Question 3 True / False
The Augmented Dickey-Fuller (ADF) test uses standard t-distribution critical values, just like a regular t-test for regression coefficients.
TTrue
FFalse
Answer: False
Under the null hypothesis of a unit root, the ADF test statistic does not follow a standard t-distribution. It follows the non-standard Dickey-Fuller distribution, whose critical values are more negative than standard t thresholds. For example, at the 5% significance level, the ADF critical value might be around −2.86, whereas a standard t-test would use roughly −1.96. Using standard t-critical values would lead to over-rejection of the null and false conclusions of stationarity. This is why specialized Dickey-Fuller tables are required.
Question 4 True / False
First-differencing an I(1) time series (computing Δy_t = y_t − y_{t−1}) removes the unit root and produces a stationary series, making standard regression and AR modeling valid.
TTrue
FFalse
Answer: True
An I(1) series has one unit root: applying the difference operator once removes it, yielding a stationary I(0) series.

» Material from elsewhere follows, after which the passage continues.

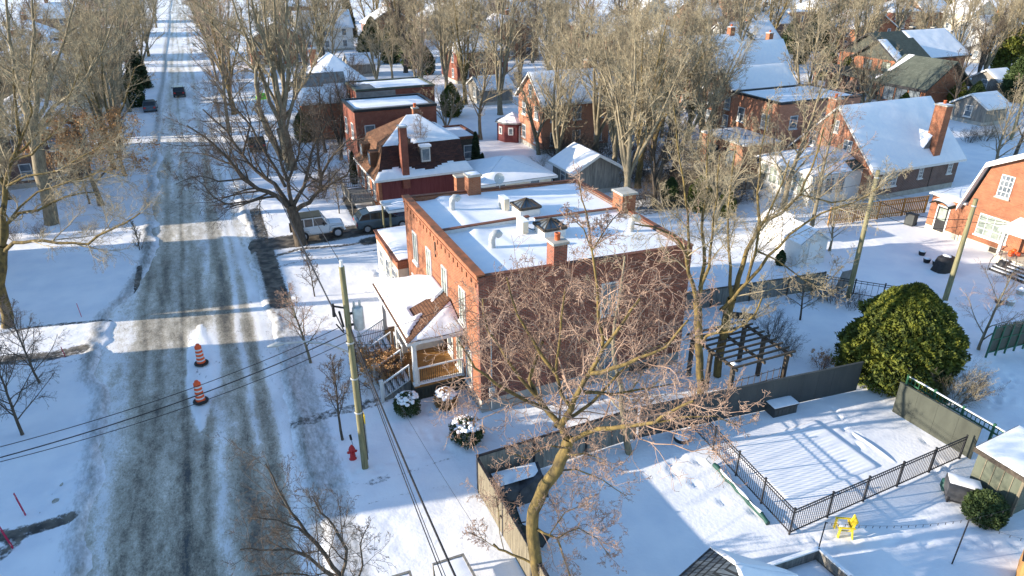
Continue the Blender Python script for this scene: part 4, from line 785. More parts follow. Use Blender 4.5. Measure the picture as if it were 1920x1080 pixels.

For a random walk y_t = y_{t−1} + ε_t, the first difference Δy_t = ε_t is simply white noise — stationary by definition. AR models and OLS regression are designed for stationary series, so differencing is the standard preprocessing step when unit roots are detected. If two series are both I(1) and cointegrated, differencing is not always the right approach (cointegration methods may be preferred), but for standard AR modeling of a single series, differencing is correct.
Question 5 Short Answer
Explain why regressing one random walk on another unrelated random walk frequently produces high R² and statistically significant coefficients. What property of unit root processes causes this problem?
Think about your answer, then reveal below.
Model answer: In a unit root process (random walk), shocks accumulate permanently — the series wanders without returning to a mean, and its variance grows over time. Two unrelated random walks can drift in the same direction for extended periods purely by chance, creating the appearance of correlation. The OLS estimator picks up this shared trending behavior and yields large R² and significant-looking t-statistics. But the t-statistics don't follow the t-distribution in this setting, so those significance levels are meaningless. The fix is to test for unit roots before modeling and to difference to stationarity (or use cointegration methods if the series are cointegrated).
The core issue is that OLS assumes the regression errors are stationary and well-behaved. When both variables are I(1), the residuals may also be I(1) — trending and non-mean-reverting — which violates OLS assumptions and inflates apparent fit. Granger and Newbold (1974) demonstrated this problem in simulations, showing that two entirely independent random walks could produce R² near 1 and t-statistics in the hundreds. This result motivated the entire field of cointegration analysis.